ってくらい風情のある四季や建造物、景観。
きっと、カンヌでみた人達はさぞかし、OH!KAMAKURA!it’s beautiful!!
と叫んだことでしょう。あ、フランスだから英語じゃねーか。まーいーや。
と、美しい鎌倉の四季を大画面で拝めます。
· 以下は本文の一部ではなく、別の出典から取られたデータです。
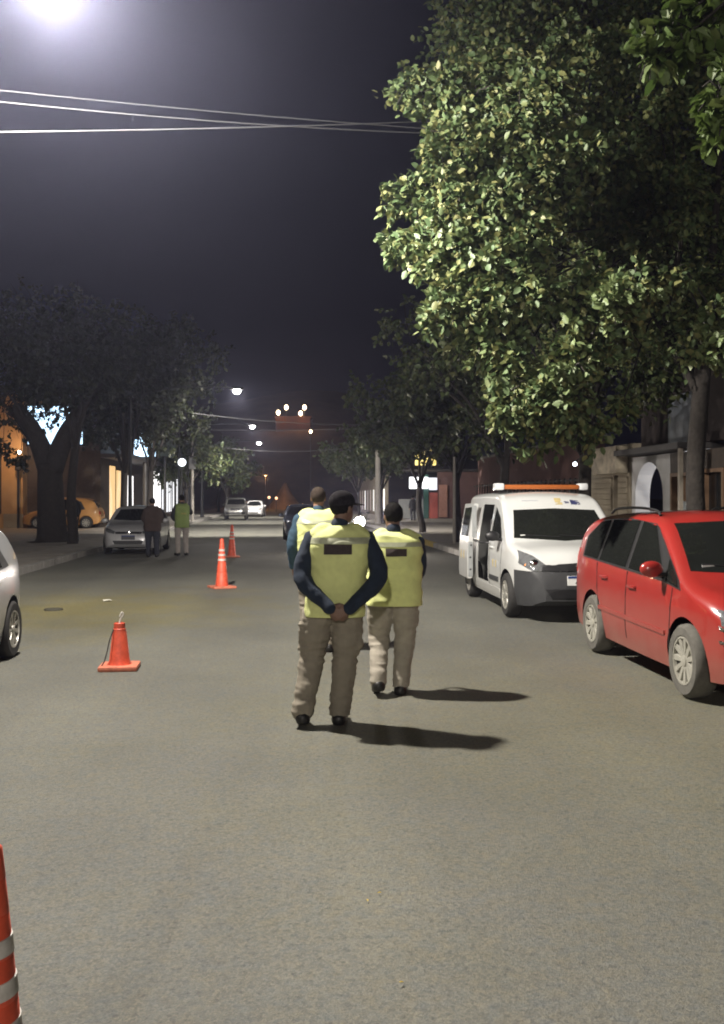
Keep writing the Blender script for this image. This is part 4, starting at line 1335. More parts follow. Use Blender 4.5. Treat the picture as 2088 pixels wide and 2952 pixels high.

温かみのある、光の質感がまた素晴らしく、花火が反射する水面、桜並木のトンネル、誰もいない海、雨上がりの紫陽花、落ち葉が敷き詰めた並木道、などなど季節の象徴をきちんと切り取っていて日本らしさを感じることができます。
そこへどアップで笑顔を振りまくすずの顔が一瞬心の支えがとれた満面の笑みで観衆をほっこりさせてくれます。
監督ー、狙ってるなー。

ふと考えてみれば、腹違いの妹と暮らすなんて非日常的なことですんなり家族になれるなんて時間のかかること。
やはり、心の闇はあって、特に自分たちを捨てたと思う幸と親を亡くし鎌倉に来たものの父のことを話せずにいるすずは親に対してのおもいが強く、そこへの葛藤も描かれています。
それをわざとらしくなく、あくまで自然にセリフをこぼすかのような演技、変に音楽をつけて盛り上げない演出に是枝監督ぽさを感じました。
説明のない、行間を読み取らせる脚本も分かりづらい部分はなく、これが日本の映画だなーと。
最近の大衆映画のように余計なものはこの映画には一切なく混じり気のない純度100%の映画だなーと感じました。

そこにあるのは、鎌倉の四季とあることで家族になった四姉妹の日常。
これを自宅でなく映画館で見ることにやはり意義があると思います。
もっとこういう作品を増やすべきだなと思います。